[Start]

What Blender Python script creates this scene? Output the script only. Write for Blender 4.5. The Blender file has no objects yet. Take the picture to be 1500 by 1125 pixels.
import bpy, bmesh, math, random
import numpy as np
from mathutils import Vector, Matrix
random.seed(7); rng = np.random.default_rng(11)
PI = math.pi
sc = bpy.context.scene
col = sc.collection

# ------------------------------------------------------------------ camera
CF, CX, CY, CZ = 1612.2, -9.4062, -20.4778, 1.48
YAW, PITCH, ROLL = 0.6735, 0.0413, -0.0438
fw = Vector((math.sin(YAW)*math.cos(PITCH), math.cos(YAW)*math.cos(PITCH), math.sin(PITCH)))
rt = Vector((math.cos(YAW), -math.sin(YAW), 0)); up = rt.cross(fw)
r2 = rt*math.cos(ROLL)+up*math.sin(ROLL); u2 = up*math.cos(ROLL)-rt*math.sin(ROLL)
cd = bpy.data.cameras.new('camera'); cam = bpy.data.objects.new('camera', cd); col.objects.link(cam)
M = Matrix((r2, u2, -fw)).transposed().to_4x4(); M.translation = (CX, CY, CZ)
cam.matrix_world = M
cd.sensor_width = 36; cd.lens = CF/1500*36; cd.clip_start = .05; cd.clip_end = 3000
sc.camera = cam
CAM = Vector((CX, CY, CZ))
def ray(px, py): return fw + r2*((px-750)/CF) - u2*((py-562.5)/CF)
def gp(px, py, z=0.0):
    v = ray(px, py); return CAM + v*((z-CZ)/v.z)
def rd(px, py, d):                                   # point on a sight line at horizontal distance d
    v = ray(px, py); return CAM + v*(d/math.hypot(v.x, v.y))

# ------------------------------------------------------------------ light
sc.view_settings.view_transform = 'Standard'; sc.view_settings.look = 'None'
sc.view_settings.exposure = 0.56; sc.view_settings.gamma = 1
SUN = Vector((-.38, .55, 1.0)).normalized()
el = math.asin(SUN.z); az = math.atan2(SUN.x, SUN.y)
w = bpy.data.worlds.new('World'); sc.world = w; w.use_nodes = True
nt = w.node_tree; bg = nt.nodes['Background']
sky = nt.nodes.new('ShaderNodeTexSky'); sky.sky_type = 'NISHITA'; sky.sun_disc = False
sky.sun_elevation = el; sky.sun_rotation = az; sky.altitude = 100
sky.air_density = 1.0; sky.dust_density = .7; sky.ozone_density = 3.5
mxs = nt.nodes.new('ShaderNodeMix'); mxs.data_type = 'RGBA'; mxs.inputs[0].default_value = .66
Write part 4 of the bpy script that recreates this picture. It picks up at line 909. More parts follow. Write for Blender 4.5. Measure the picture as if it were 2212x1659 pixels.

[End]

Copy out each line exactly as written.

**Completed task**
What Blender Python script creates this scene? Output the script only. Write for Blender 4.5. The Blender file has no objects yet. Take the picture to be 1500 by 1125 pixels.
import bpy, bmesh, math, random
import numpy as np
from mathutils import Vector, Matrix
random.seed(7); rng = np.random.default_rng(11)
PI = math.pi
sc = bpy.context.scene
col = sc.collection

# ------------------------------------------------------------------ camera
CF, CX, CY, CZ = 1612.2, -9.4062, -20.4778, 1.48
YAW, PITCH, ROLL = 0.6735, 0.0413, -0.0438
fw = Vector((math.sin(YAW)*math.cos(PITCH), math.cos(YAW)*math.cos(PITCH), math.sin(PITCH)))
rt = Vector((math.cos(YAW), -math.sin(YAW), 0)); up = rt.cross(fw)
r2 = rt*math.cos(ROLL)+up*math.sin(ROLL); u2 = up*math.cos(ROLL)-rt*math.sin(ROLL)
cd = bpy.data.cameras.new('camera'); cam = bpy.data.objects.new('camera', cd); col.objects.link(cam)
M = Matrix((r2, u2, -fw)).transposed().to_4x4(); M.translation = (CX, CY, CZ)
cam.matrix_world = M
cd.sensor_width = 36; cd.lens = CF/1500*36; cd.clip_start = .05; cd.clip_end = 3000
sc.camera = cam
CAM = Vector((CX, CY, CZ))
def ray(px, py): return fw + r2*((px-750)/CF) - u2*((py-562.5)/CF)
def gp(px, py, z=0.0):
    v = ray(px, py); return CAM + v*((z-CZ)/v.z)
def rd(px, py, d):                                   # point on a sight line at horizontal distance d
    v = ray(px, py); return CAM + v*(d/math.hypot(v.x, v.y))

# ------------------------------------------------------------------ light
sc.view_settings.view_transform = 'Standard'; sc.view_settings.look = 'None'
sc.view_settings.exposure = 0.56; sc.view_settings.gamma = 1
SUN = Vector((-.38, .55, 1.0)).normalized()
el = math.asin(SUN.z); az = math.atan2(SUN.x, SUN.y)
w = bpy.data.worlds.new('World'); sc.world = w; w.use_nodes = True
nt = w.node_tree; bg = nt.nodes['Background']
sky = nt.nodes.new('ShaderNodeTexSky'); sky.sky_type = 'NISHITA'; sky.sun_disc = False
sky.sun_elevation = el; sky.sun_rotation = az; sky.altitude = 100
sky.air_density = 1.0; sky.dust_density = .7; sky.ozone_density = 3.5
mxs = nt.nodes.new('ShaderNodeMix'); mxs.data_type = 'RGBA'; mxs.inputs[0].default_value = .66
Write part 4 of the bpy script that recreates this picture. It picks up at line 909. More parts follow. Write for Blender 4.5. Measure the picture as if it were 2212x1659 pixels.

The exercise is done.